● **PROVIDED MATERIAL**
⟨

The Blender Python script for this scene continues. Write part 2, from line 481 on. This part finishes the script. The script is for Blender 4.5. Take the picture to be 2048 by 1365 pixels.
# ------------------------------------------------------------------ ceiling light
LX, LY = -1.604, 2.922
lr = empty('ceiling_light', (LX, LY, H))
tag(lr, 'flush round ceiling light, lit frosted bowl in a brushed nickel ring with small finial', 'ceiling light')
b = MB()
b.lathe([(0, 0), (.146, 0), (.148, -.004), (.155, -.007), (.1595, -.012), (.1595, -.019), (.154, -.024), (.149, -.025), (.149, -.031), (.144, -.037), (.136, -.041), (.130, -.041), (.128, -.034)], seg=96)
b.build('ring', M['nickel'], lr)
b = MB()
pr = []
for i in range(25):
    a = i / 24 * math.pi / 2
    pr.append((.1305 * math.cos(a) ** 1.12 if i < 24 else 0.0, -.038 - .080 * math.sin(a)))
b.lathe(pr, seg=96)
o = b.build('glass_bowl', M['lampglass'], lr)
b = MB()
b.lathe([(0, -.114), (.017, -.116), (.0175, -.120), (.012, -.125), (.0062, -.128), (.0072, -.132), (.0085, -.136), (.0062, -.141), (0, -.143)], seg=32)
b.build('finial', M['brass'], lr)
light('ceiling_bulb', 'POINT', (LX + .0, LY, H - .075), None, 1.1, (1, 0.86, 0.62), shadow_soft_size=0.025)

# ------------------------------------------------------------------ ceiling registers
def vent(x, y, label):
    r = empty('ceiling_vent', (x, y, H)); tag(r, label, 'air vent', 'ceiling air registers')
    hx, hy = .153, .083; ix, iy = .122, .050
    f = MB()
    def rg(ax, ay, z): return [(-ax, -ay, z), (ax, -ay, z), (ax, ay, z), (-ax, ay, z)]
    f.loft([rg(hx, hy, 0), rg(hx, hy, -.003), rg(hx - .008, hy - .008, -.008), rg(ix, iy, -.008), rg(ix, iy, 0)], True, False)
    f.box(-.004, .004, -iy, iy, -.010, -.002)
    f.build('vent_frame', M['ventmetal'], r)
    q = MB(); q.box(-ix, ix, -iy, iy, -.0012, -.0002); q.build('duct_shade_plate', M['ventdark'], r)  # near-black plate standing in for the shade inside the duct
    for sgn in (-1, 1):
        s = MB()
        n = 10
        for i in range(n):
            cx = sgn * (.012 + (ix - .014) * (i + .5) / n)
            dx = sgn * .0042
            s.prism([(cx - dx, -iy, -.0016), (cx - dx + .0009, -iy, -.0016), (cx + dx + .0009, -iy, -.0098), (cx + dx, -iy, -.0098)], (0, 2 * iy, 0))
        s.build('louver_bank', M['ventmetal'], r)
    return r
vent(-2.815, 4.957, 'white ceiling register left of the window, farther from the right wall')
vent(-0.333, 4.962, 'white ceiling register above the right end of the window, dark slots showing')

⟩

● **AIM**
Copy out the whole listing, exactly as written.

● **FINISHED EXERCISE**
The Blender Python script for this scene continues. Write part 2, from line 481 on. This part finishes the script. The script is for Blender 4.5. Take the picture to be 2048 by 1365 pixels.
# ------------------------------------------------------------------ ceiling light
LX, LY = -1.604, 2.922
lr = empty('ceiling_light', (LX, LY, H))
tag(lr, 'flush round ceiling light, lit frosted bowl in a brushed nickel ring with small finial', 'ceiling light')
b = MB()
b.lathe([(0, 0), (.146, 0), (.148, -.004), (.155, -.007), (.1595, -.012), (.1595, -.019), (.154, -.024), (.149, -.025), (.149, -.031), (.144, -.037), (.136, -.041), (.130, -.041), (.128, -.034)], seg=96)
b.build('ring', M['nickel'], lr)
b = MB()
pr = []
for i in range(25):
    a = i / 24 * math.pi / 2
    pr.append((.1305 * math.cos(a) ** 1.12 if i < 24 else 0.0, -.038 - .080 * math.sin(a)))
b.lathe(pr, seg=96)
o = b.build('glass_bowl', M['lampglass'], lr)
b = MB()
b.lathe([(0, -.114), (.017, -.116), (.0175, -.120), (.012, -.125), (.0062, -.128), (.0072, -.132), (.0085, -.136), (.0062, -.141), (0, -.143)], seg=32)
b.build('finial', M['brass'], lr)
light('ceiling_bulb', 'POINT', (LX + .0, LY, H - .075), None, 1.1, (1, 0.86, 0.62), shadow_soft_size=0.025)

# ------------------------------------------------------------------ ceiling registers
def vent(x, y, label):
    r = empty('ceiling_vent', (x, y, H)); tag(r, label, 'air vent', 'ceiling air registers')
    hx, hy = .153, .083; ix, iy = .122, .050
    f = MB()
    def rg(ax, ay, z): return [(-ax, -ay, z), (ax, -ay, z), (ax, ay, z), (-ax, ay, z)]
    f.loft([rg(hx, hy, 0), rg(hx, hy, -.003), rg(hx - .008, hy - .008, -.008), rg(ix, iy, -.008), rg(ix, iy, 0)], True, False)
    f.box(-.004, .004, -iy, iy, -.010, -.002)
    f.build('vent_frame', M['ventmetal'], r)
    q = MB(); q.box(-ix, ix, -iy, iy, -.0012, -.0002); q.build('duct_shade_plate', M['ventdark'], r)  # near-black plate standing in for the shade inside the duct
    for sgn in (-1, 1):
        s = MB()
        n = 10
        for i in range(n):
            cx = sgn * (.012 + (ix - .014) * (i + .5) / n)
            dx = sgn * .0042
            s.prism([(cx - dx, -iy, -.0016), (cx - dx + .0009, -iy, -.0016), (cx + dx + .0009, -iy, -.0098), (cx + dx, -iy, -.0098)], (0, 2 * iy, 0))
        s.build('louver_bank', M['ventmetal'], r)
    return r
vent(-2.815, 4.957, 'white ceiling register left of the window, farther from the right wall')
vent(-0.333, 4.962, 'white ceiling register above the right end of the window, dark slots showing')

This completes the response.